#### Available data

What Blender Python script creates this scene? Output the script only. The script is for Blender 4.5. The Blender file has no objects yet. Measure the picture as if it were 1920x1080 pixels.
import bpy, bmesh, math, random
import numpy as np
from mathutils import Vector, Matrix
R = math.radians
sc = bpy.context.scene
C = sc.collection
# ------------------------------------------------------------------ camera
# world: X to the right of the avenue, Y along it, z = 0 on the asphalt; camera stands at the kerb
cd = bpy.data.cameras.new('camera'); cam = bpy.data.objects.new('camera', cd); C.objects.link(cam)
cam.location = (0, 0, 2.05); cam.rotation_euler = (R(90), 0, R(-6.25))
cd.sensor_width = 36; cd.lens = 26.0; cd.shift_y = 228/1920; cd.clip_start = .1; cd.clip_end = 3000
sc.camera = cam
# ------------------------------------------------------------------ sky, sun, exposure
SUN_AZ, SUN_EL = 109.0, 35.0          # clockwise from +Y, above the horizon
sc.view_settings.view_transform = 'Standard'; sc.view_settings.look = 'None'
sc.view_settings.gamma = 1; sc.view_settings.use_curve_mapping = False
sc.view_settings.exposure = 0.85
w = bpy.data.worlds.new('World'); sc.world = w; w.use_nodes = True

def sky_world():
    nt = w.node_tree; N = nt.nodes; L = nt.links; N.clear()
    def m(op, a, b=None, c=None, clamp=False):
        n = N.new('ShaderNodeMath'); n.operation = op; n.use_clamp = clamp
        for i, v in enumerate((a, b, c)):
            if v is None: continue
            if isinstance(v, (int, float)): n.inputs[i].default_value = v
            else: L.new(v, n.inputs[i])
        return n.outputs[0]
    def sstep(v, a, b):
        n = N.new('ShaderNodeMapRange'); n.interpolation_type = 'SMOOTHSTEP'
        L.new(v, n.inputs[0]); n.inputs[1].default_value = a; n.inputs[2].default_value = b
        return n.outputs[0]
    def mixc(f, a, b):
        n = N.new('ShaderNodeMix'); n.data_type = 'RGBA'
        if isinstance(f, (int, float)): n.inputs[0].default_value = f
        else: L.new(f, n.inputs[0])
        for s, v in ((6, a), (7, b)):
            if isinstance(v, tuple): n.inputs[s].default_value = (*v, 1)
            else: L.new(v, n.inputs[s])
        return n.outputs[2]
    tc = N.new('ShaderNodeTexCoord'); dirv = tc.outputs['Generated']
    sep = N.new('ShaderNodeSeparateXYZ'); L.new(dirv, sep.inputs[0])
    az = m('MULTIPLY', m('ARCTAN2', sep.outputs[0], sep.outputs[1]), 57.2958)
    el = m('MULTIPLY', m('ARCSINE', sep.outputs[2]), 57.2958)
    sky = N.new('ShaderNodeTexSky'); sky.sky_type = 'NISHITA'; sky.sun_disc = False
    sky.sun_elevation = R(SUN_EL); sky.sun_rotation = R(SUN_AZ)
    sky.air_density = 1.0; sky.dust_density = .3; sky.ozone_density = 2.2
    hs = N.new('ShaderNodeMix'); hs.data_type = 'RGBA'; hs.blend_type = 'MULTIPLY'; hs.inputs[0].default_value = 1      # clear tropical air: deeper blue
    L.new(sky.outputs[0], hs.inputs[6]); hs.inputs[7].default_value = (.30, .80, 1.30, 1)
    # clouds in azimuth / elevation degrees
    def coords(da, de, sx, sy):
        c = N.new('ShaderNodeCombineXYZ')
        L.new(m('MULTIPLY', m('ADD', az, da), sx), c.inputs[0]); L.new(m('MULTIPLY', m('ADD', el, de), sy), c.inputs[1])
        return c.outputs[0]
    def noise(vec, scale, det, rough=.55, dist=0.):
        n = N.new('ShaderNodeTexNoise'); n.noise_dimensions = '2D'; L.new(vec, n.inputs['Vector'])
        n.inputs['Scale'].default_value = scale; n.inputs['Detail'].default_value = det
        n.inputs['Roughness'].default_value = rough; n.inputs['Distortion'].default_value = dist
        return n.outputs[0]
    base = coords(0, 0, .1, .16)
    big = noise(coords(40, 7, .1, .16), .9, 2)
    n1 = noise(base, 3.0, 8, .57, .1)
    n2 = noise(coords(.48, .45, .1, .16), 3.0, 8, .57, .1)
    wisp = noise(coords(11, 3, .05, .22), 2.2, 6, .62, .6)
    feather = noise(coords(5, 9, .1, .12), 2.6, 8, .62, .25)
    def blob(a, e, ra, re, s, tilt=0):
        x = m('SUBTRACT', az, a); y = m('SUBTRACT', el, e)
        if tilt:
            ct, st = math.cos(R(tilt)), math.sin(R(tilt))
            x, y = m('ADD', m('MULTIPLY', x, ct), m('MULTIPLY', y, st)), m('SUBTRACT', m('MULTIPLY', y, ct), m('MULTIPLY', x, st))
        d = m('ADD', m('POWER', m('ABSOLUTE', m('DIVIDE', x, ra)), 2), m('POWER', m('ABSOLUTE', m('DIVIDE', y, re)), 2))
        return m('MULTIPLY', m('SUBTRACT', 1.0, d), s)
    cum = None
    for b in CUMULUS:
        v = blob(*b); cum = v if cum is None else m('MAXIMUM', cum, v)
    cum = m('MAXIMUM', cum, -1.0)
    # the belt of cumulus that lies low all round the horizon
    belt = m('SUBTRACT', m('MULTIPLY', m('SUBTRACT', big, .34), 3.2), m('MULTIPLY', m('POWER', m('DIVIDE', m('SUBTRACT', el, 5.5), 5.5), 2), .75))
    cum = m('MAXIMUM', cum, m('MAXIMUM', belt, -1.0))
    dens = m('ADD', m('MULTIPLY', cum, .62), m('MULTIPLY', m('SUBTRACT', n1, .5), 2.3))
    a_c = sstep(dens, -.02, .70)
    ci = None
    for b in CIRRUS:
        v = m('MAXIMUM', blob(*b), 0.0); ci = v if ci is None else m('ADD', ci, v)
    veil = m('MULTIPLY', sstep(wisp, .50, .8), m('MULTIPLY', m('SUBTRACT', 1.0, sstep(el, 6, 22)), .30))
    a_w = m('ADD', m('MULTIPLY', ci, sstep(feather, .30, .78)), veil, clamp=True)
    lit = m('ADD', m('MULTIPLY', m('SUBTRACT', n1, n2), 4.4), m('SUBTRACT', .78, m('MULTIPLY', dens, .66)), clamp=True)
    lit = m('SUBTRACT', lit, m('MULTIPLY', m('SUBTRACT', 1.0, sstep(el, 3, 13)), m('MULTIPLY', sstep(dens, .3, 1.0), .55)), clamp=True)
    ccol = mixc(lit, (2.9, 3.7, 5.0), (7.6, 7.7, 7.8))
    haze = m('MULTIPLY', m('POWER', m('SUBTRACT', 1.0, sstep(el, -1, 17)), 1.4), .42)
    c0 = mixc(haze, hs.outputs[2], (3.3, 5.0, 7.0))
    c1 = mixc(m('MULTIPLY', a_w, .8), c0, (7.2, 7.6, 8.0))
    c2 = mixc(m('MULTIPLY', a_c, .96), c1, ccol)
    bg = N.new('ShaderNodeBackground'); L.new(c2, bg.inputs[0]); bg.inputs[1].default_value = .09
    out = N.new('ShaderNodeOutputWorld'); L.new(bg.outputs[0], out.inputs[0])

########

→ Exercise task
From the opening line of the data above, please print each line as written up to and including the line that contains "w = bpy.data.worlds.new('World');", and nothing more.

→ Result below
What Blender Python script creates this scene? Output the script only. The script is for Blender 4.5. The Blender file has no objects yet. Measure the picture as if it were 1920x1080 pixels.
import bpy, bmesh, math, random
import numpy as np
from mathutils import Vector, Matrix
R = math.radians
sc = bpy.context.scene
C = sc.collection
# ------------------------------------------------------------------ camera
# world: X to the right of the avenue, Y along it, z = 0 on the asphalt; camera stands at the kerb
cd = bpy.data.cameras.new('camera'); cam = bpy.data.objects.new('camera', cd); C.objects.link(cam)
cam.location = (0, 0, 2.05); cam.rotation_euler = (R(90), 0, R(-6.25))
cd.sensor_width = 36; cd.lens = 26.0; cd.shift_y = 228/1920; cd.clip_start = .1; cd.clip_end = 3000
sc.camera = cam
# ------------------------------------------------------------------ sky, sun, exposure
SUN_AZ, SUN_EL = 109.0, 35.0          # clockwise from +Y, above the horizon
sc.view_settings.view_transform = 'Standard'; sc.view_settings.look = 'None'
sc.view_settings.gamma = 1; sc.view_settings.use_curve_mapping = False
sc.view_settings.exposure = 0.85
w = bpy.data.worlds.new('World'); sc.world = w; w.use_nodes = True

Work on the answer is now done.